Andrea Alú, CUNY
(Approved for Public Release)
ABSTRACT
The conception, design and development of artificial materials with tailored functional responses are of fundamental importance for the ever-growing needs of modern technology. In the past fifteen years, metamaterials have provided a powerful platform for this purpose, offering breakthroughs for basic science and for applied technologies. While metamaterial concepts today span several wave phenomena, including electromagnetics, acoustics, mechanics and photonics, in these areas metamaterial concepts have evolved quite separately, without significant interactions and with limited impact in the specific field of thermal management and control. Thermal radiation and heat flow, on the other hand, play a fundamental role in basic science and in a wide range of technologies of DoD relevance, including photovoltaics, lighting, temperature and heat management, infrared detection, noise and thermal signature control.
Here, we propose an inherently basic research endeavor aimed at creating disruptive discoveries and technologies in the area of artificial engineered materials for extreme manipulation of thermal emission and heat flow. To this end, we will leverage the unique opportunities offered by metamaterials as a platform enabling strong and unusual multi-physics wave interactions with matter, ideally suited to open groundbreaking opportunities to control thermal emission and flow. As outcomes of our program, we envision disruptive opportunities for engineered materials, taking advantage of synergistic interactions of different phenomena strongly coupled over a nanoengineered platform, applied to broadly advance the field of artificial materials with a focus on thermal management and control. We will show how metamaterials that combine multiple interactions with different physical responses may be able to offer unprecedented manipulation of thermal energy. Our complete, interdisciplinary program will draw from the latest advances in nano-optics, condensed-matter physics, material science, electronics and thermodynamics to open a new paradigm for engineered materials, with impact on basic science and several civil and military applications, including communications, nanophotonics, imaging and sensing, energy harvesting and thermal management.

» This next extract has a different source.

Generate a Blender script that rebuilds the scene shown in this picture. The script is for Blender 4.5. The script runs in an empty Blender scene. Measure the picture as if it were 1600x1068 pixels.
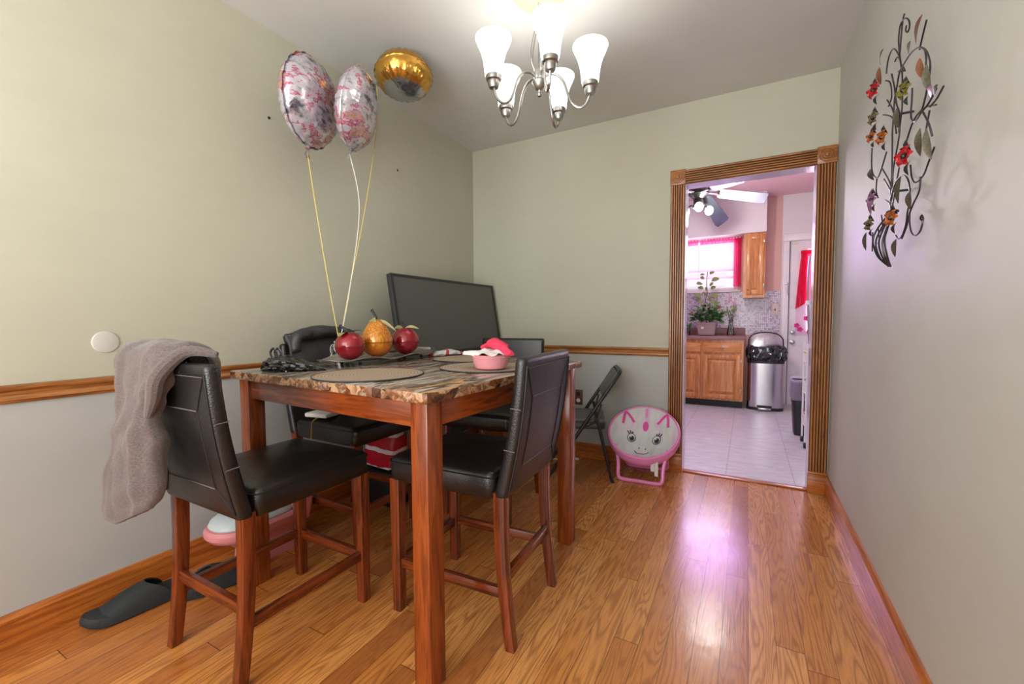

Our group has a history of excellence in the mentioned areas, and it is in a unique position to push forward the proposed research program to provide a disruptive advancement in the field of metamaterials in its broader context, and its extension and application to thermal management and control throughout the mentioned areas of research and science. Enabling multi-physics interactions on the metamaterial platform will enable to overcome the current challenges and limitations, providing new ways to control thermal flow, taking advantage of spatio-temporal modulation, nonlinearities, hyperbolic propagation, topological transport, nanophotonic and quantum engineering of materials. The proposed effort is highly ambitious, and it has the realistic potential of realizing groundbreaking advances in several areas of science and technology of primary relevance for DoD and society in general. It will enable the suppression or transformation of the thermal signature of objects, the realization of thermal sources and detectors with unique thermal signatures, including highly selective, tunable and reconfigurable temporal and spatial profiles, the realization of nanophotonic structures overcoming Planck’s and Kirchhoff’s laws of thermal radiation, offering thermal emission significantly larger than would be expected from their geometrical size, and breaking the symmetry in which objects emit and absorb, as well as enabling the use of thermal radiation for communications and multiplexing. These unique opportunities will largely benefit heat management, light emitting diode technology, energy-efficient lighting, photovoltaics, noise management in circuits and quantum computing systems, and energy harvesting.